_WRITTEN REQUEST_
Beneath this task is a listing. State how many of its lines include the string "scene", giving nothing but the number.
- - - - -
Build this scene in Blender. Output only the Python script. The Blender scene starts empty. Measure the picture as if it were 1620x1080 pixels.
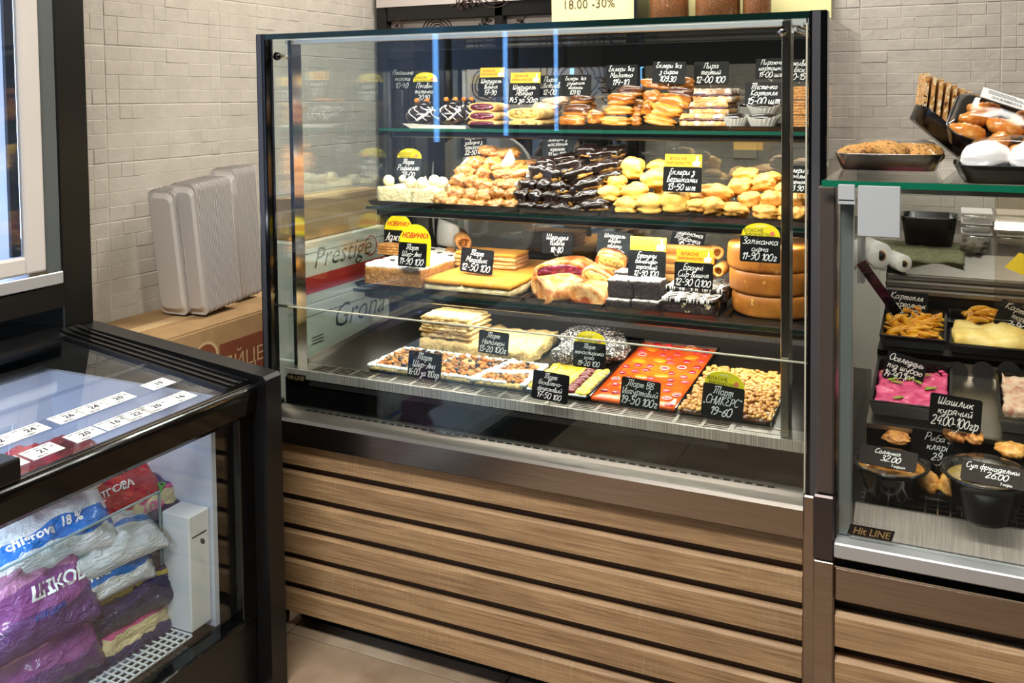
import bpy, bmesh, math, random
from mathutils import Vector, Matrix, Euler, noise
R = random.Random(7)
PI = math.pi
SC = bpy.context.scene
COL = SC.collection

# ------------------------------------------------------------------ camera
F_PX, CX, CY = 1416.0, 908.2, 216.7
YAW, PITCH, ROLL = 0.40755, 0.04586, -0.00696
EYE = Vector((0.0, 0.0, 1.35))
_fw = Vector((-math.sin(YAW) * math.cos(PITCH), math.cos(YAW) * math.cos(PITCH), -math.sin(PITCH)))
_rt = Vector((math.cos(YAW), math.sin(YAW), 0.0))
_up = _rt.cross(_fw)
RT = math.cos(ROLL) * _rt + math.sin(ROLL) * _up
UP = -math.sin(ROLL) * _rt + math.cos(ROLL) * _up
cam = bpy.data.cameras.new('camera')
cam.sensor_width = 36.0
cam.lens = F_PX * 36.0 / 1620.0
cam.shift_x = -(CX - 810.0) / 1620.0
cam.shift_y = -(540.0 - CY) / 1620.0
cam.clip_start = 0.05
camo = bpy.data.objects.new('camera', cam)
COL.objects.link(camo)
_m = Matrix((RT, UP, -_fw)).transposed().to_4x4()
_m.translation = EYE
camo.matrix_world = _m
SC.camera = camo

def at(px, py, ax, val):
    """point of the plane ax = val that the photograph shows at pixel (px, py)"""
    d = _fw + RT * (px - CX) / F_PX - UP * (py - CY) / F_PX
    i = 'xyz'.index(ax)
    return EYE + d * ((val - EYE[i]) / d[i])

# ------------------------------------------------------------------ world, lamps, exposure
SC.view_settings.view_transform = 'Standard'
SC.view_settings.look = 'None'
SC.view_settings.exposure = 0.0
SC.view_settings.gamma = 1.0
SC.view_settings.use_curve_mapping = False
SC.cycles.use_denoising = True
SC.cycles.max_bounces = 10
SC.cycles.glossy_bounces = 5
SC.cycles.transmission_bounces = 6
SC.cycles.transparent_max_bounces = 32
SC.cycles.sample_clamp_indirect = 6.0
SC.cycles.caustics_reflective = False
SC.cycles.caustics_refractive = False
W = bpy.data.worlds.new('shop_ambience')
SC.world = W
W.use_nodes = True
W.node_tree.nodes['Background'].inputs[0].default_value = (1.0, 0.93, 0.84, 1)
W.node_tree.nodes['Background'].inputs[1].default_value = 0.13

def area(name, loc, target, sx, sy, power, color=(1, 1, 1)):
    l = bpy.data.lights.new(name, 'AREA')
    l.shape = 'RECTANGLE'
    l.size, l.size_y, l.energy, l.color = sx, sy, power, color
    o = bpy.data.objects.new(name, l)
    COL.objects.link(o)
    o.location = loc
    d = Vector(target) - Vector(loc)
    o.rotation_euler = d.to_track_quat('-Z', 'Y').to_euler()
    return o
WARM = (1.0, 0.935, 0.84)
NEUT = (1.0, 0.955, 0.885)
COOL = (0.66, 0.80, 1.0)
# ceiling lamps of the shop
area('ceiling_lamp', (-0.7, 0.35, 2.62), (-0.7, 0.36, 0), 1.3, 0.35, 80, NEUT)
area('ceiling_lamp', (-1.25, 2.75, 2.62), (-1.3, 2.9, 0), 1.2, 0.25, 42, NEUT)
area('ceiling_lamp', (0.4, 2.6, 2.62), (0.4, 2.61, 0), 0.8, 0.25, 11, NEUT)
# lamps of the pastry case: one behind its top front edge, one under each shelf
area('case_lamp', (-0.92, 1.80, 1.475), (-0.92, 2.12, 0.80), 1.22, 0.02, 11.5, WARM)
area('case_lamp', (-0.92, 2.16, 1.234), (-0.92, 2.24, 1.0), 1.16, 0.015, 3.9, WARM)
area('case_lamp', (-0.92, 2.09, 1.018), (-0.92, 2.19, 0.8), 1.16, 0.015, 5.2, WARM)
area('case_lamp', (-0.92, 2.027, 0.797), (-0.92, 2.06, 0.6), 1.16, 0.015, 3.4, WARM)
# lamps of the heated case
area('heated_lamp', (0.15, 1.53, 1.19), (0.15, 1.85, 0.75), 0.6, 0.02, 4.2, WARM)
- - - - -
_THE OUTPUT_
2